Un reporter de l’Agence France Presse a aussi rencontré des djihadistes dans la même région de Bab al-Hawa. Sans pouvoir vérifier leurs dires, il cite les origines revendiquées par les militants : Algérie, Maroc, Arabie saoudite, Emirats arabes unis, Egypte, Libye, Tunisie, Tchétchénie ou Somalie… Ils sont souvent venus dans le pays grâce aux informations recueillies sur des sites de propagande ultra-islamistes qui appellent les jeunes musulmans du monde entier à rejoindre le djihad en Syrie.
Ayman al-Zawahiri, l’Egyptien qui a pris la tête d’Al-Qaïda après la mort de Ben Laden, avait d’ailleurs lancé un appel en ce sens le 12 février dernier destiné « à tout musulman et à chaque personne honorable et libre en Turquie, Irak, Jordanie et au Liban », soit les voisins de la Syrie.
Le quotidien allemand Die Frankfurter Allgemeine Zeitung écrivait il y a un mois que les services secrets allemands estimaient à 90 environ le nombre d’« attentats » perpétrés par des groupes proches d’Al-Qaïda ou d’organisations similaires.
Mais les renseignements confirmés sur l’importance de la mouvance djihadiste étrangère en Syrie manquent. Même la CIA éprouve des difficultés à s’y retrouver, clame un article du Washington Post du 24 juillet en citant des sources officielles américaines. Pour ces sources, toutefois, si « la présence d’Al-Qaïda a pris de l’ampleur en Syrie ces six derniers mois, elle ne représente toujours qu’une petite fraction de l’opposition à Assad ». Un officiel précise : « Les rebelles tentent de garder leurs distances avec Al-Qaïda, ce qui laisse le groupe déconnecté du reste de l’opposition ». Une opinion corroborée par divers témoignages recueillis sur le terrain.
Cette méfiance est peut-être accentuée par des phénomènes comme certaines horreurs (tortures, notamment) attribuées par des vidéos à ces militants exaltés, et aussi par des bruits insistants sur les manipulations par le régime de certains groupes islamistes extrémistes comme ceux qui concernent l’un des principaux d’entre eux, Jabhat al-Nusra.
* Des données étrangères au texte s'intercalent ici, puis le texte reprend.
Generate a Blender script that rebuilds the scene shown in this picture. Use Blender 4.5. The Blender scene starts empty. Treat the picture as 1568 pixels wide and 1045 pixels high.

L’Armée syrienne libre, de son côté, a officiellement rejeté les djihadistes mais, sur le terrain, les choses se passent parfois autrement, hors de son contrôle. Ainsi, par exemple, le cas documenté par un reporter du Guardian à Deir el-Zouhour, non loin de la frontière irakienne : là, l’équipe d’un certain « Abou Khouder » se revendique à la fois d’Al-Qaïda et proche de l’ASL : nous apportons notre expérience acquise en Irak qui manque cruellement à nos frères de l’ASL, explique en substance le chef du groupe.
Enfin, comble de l’ironie, des témoignages donnent à penser que l’absence d’aide occidentale pousse certains dans les bras du militantisme religieux, comme l’explique au New York Times un Syrien exilé à Paris : « Le radicalisme est résultat de la perte de l’espoir ».
faits du jour
Les combats continuent à Alep
Les rebelles syriens ont usé de ruse et d’audace pour s’emparer mardi du plus important commissariat du sud d’Alep et abattre son chef, un général connu pour sa participation à la
répression. Cette bataille était l’un des principaux objectifs
des rebelles. Les forces gouvernementales et les rebelles envoient des renforts vers Alep, où des milliers de civils cherchent refuge dans les écoles, universités et mosquées. Par ailleurs, plus de 900 Syriens se sont installés dans le premier camp de réfugiés syriens en Jordanie. (afp)
Gouvernement en exil ?
L’opposant Haytham al-Maleh a annoncé mardi avoir été chargé par une coalition de Syriens « indépendants sans affiliation politique » de former un gouvernement en exil qui sera basé au Caire. Le principal groupe d’opposition, le Conseil national syrien, a estimé cette annonce « prématurée ». (afp).